HSBC Holdings Plc has fired its European head of currency trading in relation to the foreign-exchange scandal last month, for which the British bank was fined $618 million.
Stuart Scott, who was based in London and was in charge of foreign-exchange trading operations, was dismissed on December 9, after seven years with the British lender.
The dismissal of Mr. Scott was first reported by the Wall Street Journal and was confirmed by a person with knowledge of the situation. However, a HSBC spokesman declined to commend, so did Mr. Scott who was reached by phone, the journal said.
Mr. Scott is the latest person to lose his job in the fallout of the trading scandal. In October, HSBC parted ways with Serge Sarramegna, who headed its spot foreign exchange desk in London, and Edward Pinto, a Scandinavian currency trader. Although, the two had been suspended since January.

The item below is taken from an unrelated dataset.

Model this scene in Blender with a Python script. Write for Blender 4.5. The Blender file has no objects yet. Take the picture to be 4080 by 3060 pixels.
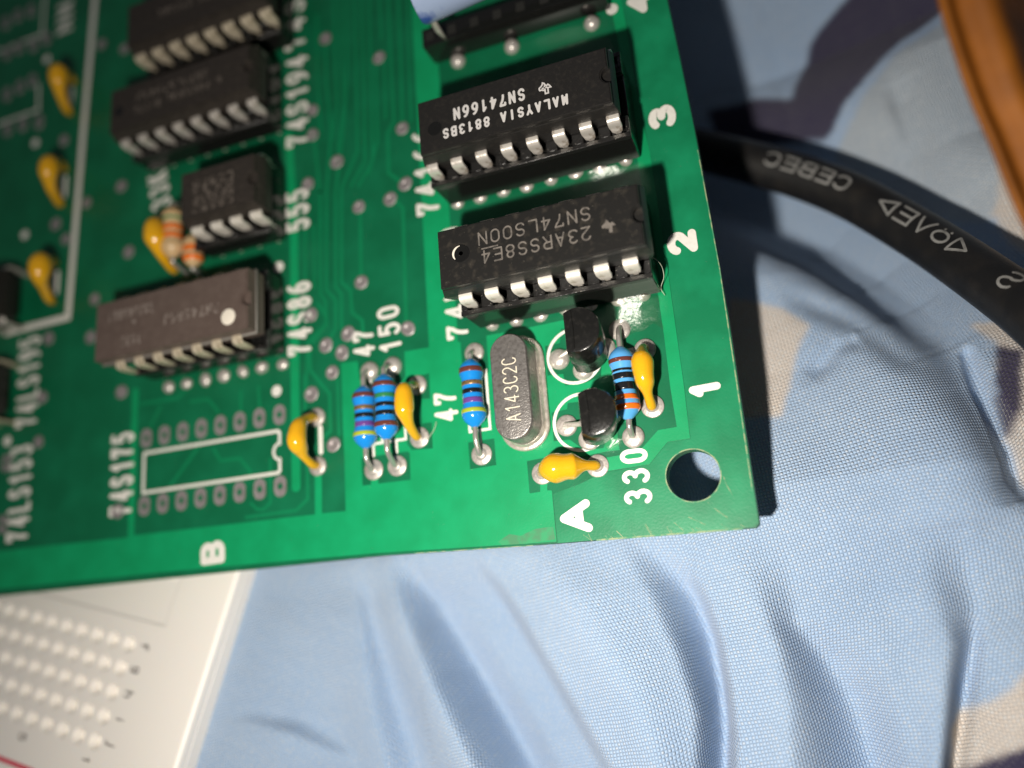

HSBC was one of the six banks that were fined about $4.3 billion by the US, UK and Swiss authorities last month. The institutions failed to restrain employees from coordinating with rival counterparts and sharing sensitive information in order to manipulate the currency market. The banks did not dispute the authorities findings.
According to a settlement report released by the Financial Conduct Authority, unknown currency traders using nicknames the “3 musketeers” and a “co-operative” utilized chat rooms in an effort to manipulate a number of benchmarks, including at least one supplied by central banks, for a period of more than five years.
The FCA also unveiled that bank traders colluded to trigger clients stop-loss orders, a type of forex order that limits ones potential losses, for their own benefit. However, the traders who are no longer at the bank were not charged for any illegal actions.
When the settlement was completed, HSBC said that it “does not tolerate improper conduct”. However, the British bank is still under investigation from other regulators, including the US Department of Justice, which is also looking into allegations that Mr. Scott released transaction-related confidential information to a hedge fund. Those actions resulted in big profits for both the bank and the hedge, but financially hurt one HSBCs clients.
HSBC fell 2.60% on Tuesday and an additional 0.02% on Wednesday to trade at GBX 622.56 at 13:28 GMT in London, marking a one-year decrease of 4.53%. The company is valued at £122.15 billion. Meanwhile, HSBC fell 1.57% during yesterdays trading session to $49.04 on the NYSE and was down 0.35% in pre-market trading.